**What the task asks**
Transcribe all of the data exactly. Omit the pictures.

**Source data**

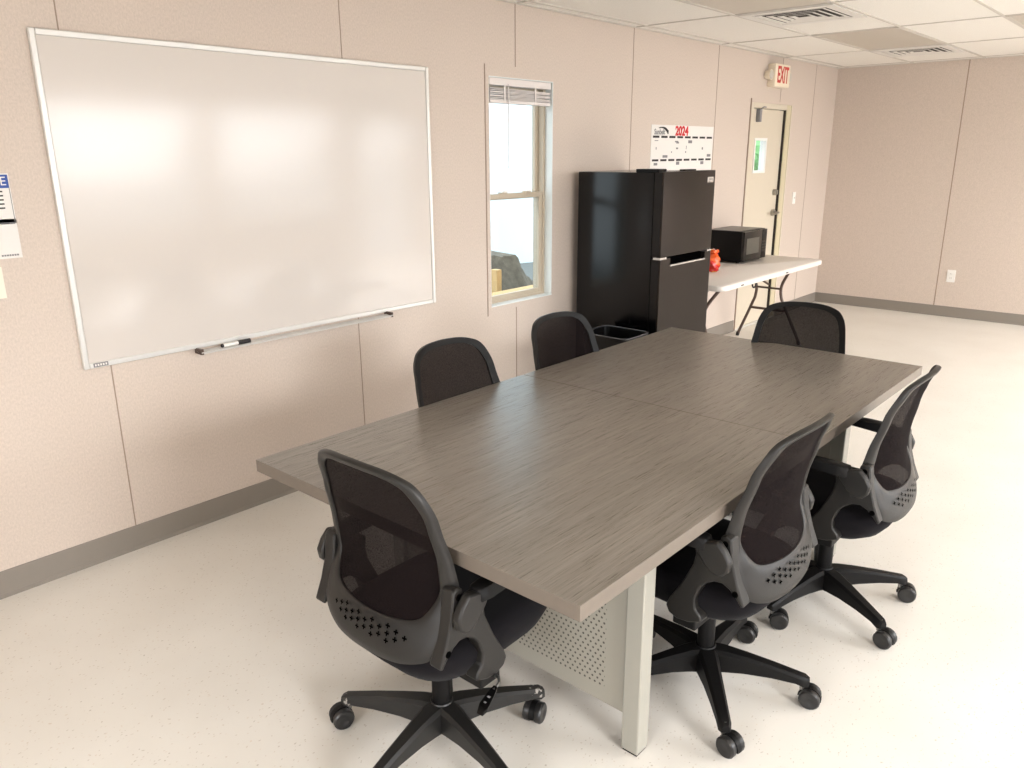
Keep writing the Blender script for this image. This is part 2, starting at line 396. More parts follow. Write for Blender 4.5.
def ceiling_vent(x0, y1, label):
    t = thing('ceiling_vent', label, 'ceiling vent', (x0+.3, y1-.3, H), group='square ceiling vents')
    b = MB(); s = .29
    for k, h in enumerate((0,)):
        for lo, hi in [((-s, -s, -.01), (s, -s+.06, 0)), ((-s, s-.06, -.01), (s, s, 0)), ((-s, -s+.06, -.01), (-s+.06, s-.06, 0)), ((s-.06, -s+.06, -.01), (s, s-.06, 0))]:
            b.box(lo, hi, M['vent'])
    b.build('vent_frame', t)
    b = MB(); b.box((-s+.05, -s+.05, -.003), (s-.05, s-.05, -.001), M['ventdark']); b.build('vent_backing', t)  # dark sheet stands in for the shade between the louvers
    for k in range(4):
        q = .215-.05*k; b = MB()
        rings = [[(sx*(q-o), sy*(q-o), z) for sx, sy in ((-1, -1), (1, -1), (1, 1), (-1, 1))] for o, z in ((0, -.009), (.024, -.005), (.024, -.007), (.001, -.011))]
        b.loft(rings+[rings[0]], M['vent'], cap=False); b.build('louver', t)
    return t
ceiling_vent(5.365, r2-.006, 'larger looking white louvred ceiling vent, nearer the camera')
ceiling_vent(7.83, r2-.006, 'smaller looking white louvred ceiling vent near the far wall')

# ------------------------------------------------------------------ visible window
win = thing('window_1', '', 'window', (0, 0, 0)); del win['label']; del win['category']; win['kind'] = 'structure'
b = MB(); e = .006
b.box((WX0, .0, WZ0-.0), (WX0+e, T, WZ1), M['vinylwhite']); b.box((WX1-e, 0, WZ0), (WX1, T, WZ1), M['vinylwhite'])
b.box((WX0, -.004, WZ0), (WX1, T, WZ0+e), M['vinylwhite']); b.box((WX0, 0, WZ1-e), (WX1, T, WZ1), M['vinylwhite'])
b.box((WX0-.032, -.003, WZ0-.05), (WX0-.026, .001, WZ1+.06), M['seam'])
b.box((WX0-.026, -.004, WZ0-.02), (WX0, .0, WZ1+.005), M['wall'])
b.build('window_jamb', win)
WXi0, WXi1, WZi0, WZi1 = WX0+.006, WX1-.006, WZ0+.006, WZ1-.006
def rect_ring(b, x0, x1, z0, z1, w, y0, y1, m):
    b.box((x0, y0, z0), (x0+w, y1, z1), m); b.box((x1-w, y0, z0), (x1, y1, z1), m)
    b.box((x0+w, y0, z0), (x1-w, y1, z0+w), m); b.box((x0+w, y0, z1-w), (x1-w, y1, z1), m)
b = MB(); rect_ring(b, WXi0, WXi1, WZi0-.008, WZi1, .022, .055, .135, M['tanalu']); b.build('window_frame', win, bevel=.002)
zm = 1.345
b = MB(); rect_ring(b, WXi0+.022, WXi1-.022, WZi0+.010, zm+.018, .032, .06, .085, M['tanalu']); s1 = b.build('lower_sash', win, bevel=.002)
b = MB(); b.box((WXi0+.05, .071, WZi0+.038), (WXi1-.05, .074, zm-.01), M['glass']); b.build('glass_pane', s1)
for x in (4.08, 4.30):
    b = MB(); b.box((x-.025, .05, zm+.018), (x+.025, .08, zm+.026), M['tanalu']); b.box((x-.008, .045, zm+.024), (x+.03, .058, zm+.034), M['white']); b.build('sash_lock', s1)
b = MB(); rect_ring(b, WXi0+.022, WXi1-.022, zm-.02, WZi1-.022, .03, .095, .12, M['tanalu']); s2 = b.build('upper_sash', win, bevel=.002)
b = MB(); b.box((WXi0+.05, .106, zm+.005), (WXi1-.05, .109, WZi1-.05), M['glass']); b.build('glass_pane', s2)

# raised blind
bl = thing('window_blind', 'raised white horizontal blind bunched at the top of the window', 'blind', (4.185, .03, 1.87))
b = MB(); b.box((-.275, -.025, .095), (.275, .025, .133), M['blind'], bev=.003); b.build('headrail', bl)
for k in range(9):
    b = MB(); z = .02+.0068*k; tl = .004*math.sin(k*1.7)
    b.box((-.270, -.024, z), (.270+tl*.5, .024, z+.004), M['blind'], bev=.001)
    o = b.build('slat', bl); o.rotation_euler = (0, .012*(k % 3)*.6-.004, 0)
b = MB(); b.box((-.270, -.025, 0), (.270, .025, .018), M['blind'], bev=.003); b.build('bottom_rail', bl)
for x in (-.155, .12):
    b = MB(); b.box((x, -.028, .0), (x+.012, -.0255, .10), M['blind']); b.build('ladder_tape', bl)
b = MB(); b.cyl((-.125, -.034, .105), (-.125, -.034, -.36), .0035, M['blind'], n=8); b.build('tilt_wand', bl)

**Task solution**
Keep writing the Blender script for this image. This is part 2, starting at line 396. More parts follow. Write for Blender 4.5.
def ceiling_vent(x0, y1, label):
    t = thing('ceiling_vent', label, 'ceiling vent', (x0+.3, y1-.3, H), group='square ceiling vents')
    b = MB(); s = .29
    for k, h in enumerate((0,)):
        for lo, hi in [((-s, -s, -.01), (s, -s+.06, 0)), ((-s, s-.06, -.01), (s, s, 0)), ((-s, -s+.06, -.01), (-s+.06, s-.06, 0)), ((s-.06, -s+.06, -.01), (s, s-.06, 0))]:
            b.box(lo, hi, M['vent'])
    b.build('vent_frame', t)
    b = MB(); b.box((-s+.05, -s+.05, -.003), (s-.05, s-.05, -.001), M['ventdark']); b.build('vent_backing', t)  # dark sheet stands in for the shade between the louvers
    for k in range(4):
        q = .215-.05*k; b = MB()
        rings = [[(sx*(q-o), sy*(q-o), z) for sx, sy in ((-1, -1), (1, -1), (1, 1), (-1, 1))] for o, z in ((0, -.009), (.024, -.005), (.024, -.007), (.001, -.011))]
        b.loft(rings+[rings[0]], M['vent'], cap=False); b.build('louver', t)
    return t
ceiling_vent(5.365, r2-.006, 'larger looking white louvred ceiling vent, nearer the camera')
ceiling_vent(7.83, r2-.006, 'smaller looking white louvred ceiling vent near the far wall')

# ------------------------------------------------------------------ visible window
win = thing('window_1', '', 'window', (0, 0, 0)); del win['label']; del win['category']; win['kind'] = 'structure'
b = MB(); e = .006
b.box((WX0, .0, WZ0-.0), (WX0+e, T, WZ1), M['vinylwhite']); b.box((WX1-e, 0, WZ0), (WX1, T, WZ1), M['vinylwhite'])
b.box((WX0, -.004, WZ0), (WX1, T, WZ0+e), M['vinylwhite']); b.box((WX0, 0, WZ1-e), (WX1, T, WZ1), M['vinylwhite'])
b.box((WX0-.032, -.003, WZ0-.05), (WX0-.026, .001, WZ1+.06), M['seam'])
b.box((WX0-.026, -.004, WZ0-.02), (WX0, .0, WZ1+.005), M['wall'])
b.build('window_jamb', win)
WXi0, WXi1, WZi0, WZi1 = WX0+.006, WX1-.006, WZ0+.006, WZ1-.006
def rect_ring(b, x0, x1, z0, z1, w, y0, y1, m):
    b.box((x0, y0, z0), (x0+w, y1, z1), m); b.box((x1-w, y0, z0), (x1, y1, z1), m)
    b.box((x0+w, y0, z0), (x1-w, y1, z0+w), m); b.box((x0+w, y0, z1-w), (x1-w, y1, z1), m)
b = MB(); rect_ring(b, WXi0, WXi1, WZi0-.008, WZi1, .022, .055, .135, M['tanalu']); b.build('window_frame', win, bevel=.002)
zm = 1.345
b = MB(); rect_ring(b, WXi0+.022, WXi1-.022, WZi0+.010, zm+.018, .032, .06, .085, M['tanalu']); s1 = b.build('lower_sash', win, bevel=.002)
b = MB(); b.box((WXi0+.05, .071, WZi0+.038), (WXi1-.05, .074, zm-.01), M['glass']); b.build('glass_pane', s1)
for x in (4.08, 4.30):
    b = MB(); b.box((x-.025, .05, zm+.018), (x+.025, .08, zm+.026), M['tanalu']); b.box((x-.008, .045, zm+.024), (x+.03, .058, zm+.034), M['white']); b.build('sash_lock', s1)
b = MB(); rect_ring(b, WXi0+.022, WXi1-.022, zm-.02, WZi1-.022, .03, .095, .12, M['tanalu']); s2 = b.build('upper_sash', win, bevel=.002)
b = MB(); b.box((WXi0+.05, .106, zm+.005), (WXi1-.05, .109, WZi1-.05), M['glass']); b.build('glass_pane', s2)

# raised blind
bl = thing('window_blind', 'raised white horizontal blind bunched at the top of the window', 'blind', (4.185, .03, 1.87))
b = MB(); b.box((-.275, -.025, .095), (.275, .025, .133), M['blind'], bev=.003); b.build('headrail', bl)
for k in range(9):
    b = MB(); z = .02+.0068*k; tl = .004*math.sin(k*1.7)
    b.box((-.270, -.024, z), (.270+tl*.5, .024, z+.004), M['blind'], bev=.001)
    o = b.build('slat', bl); o.rotation_euler = (0, .012*(k % 3)*.6-.004, 0)
b = MB(); b.box((-.270, -.025, 0), (.270, .025, .018), M['blind'], bev=.003); b.build('bottom_rail', bl)
for x in (-.155, .12):
    b = MB(); b.box((x, -.028, .0), (x+.012, -.0255, .10), M['blind']); b.build('ladder_tape', bl)
b = MB(); b.cyl((-.125, -.034, .105), (-.125, -.034, -.36), .0035, M['blind'], n=8); b.build('tilt_wand', bl)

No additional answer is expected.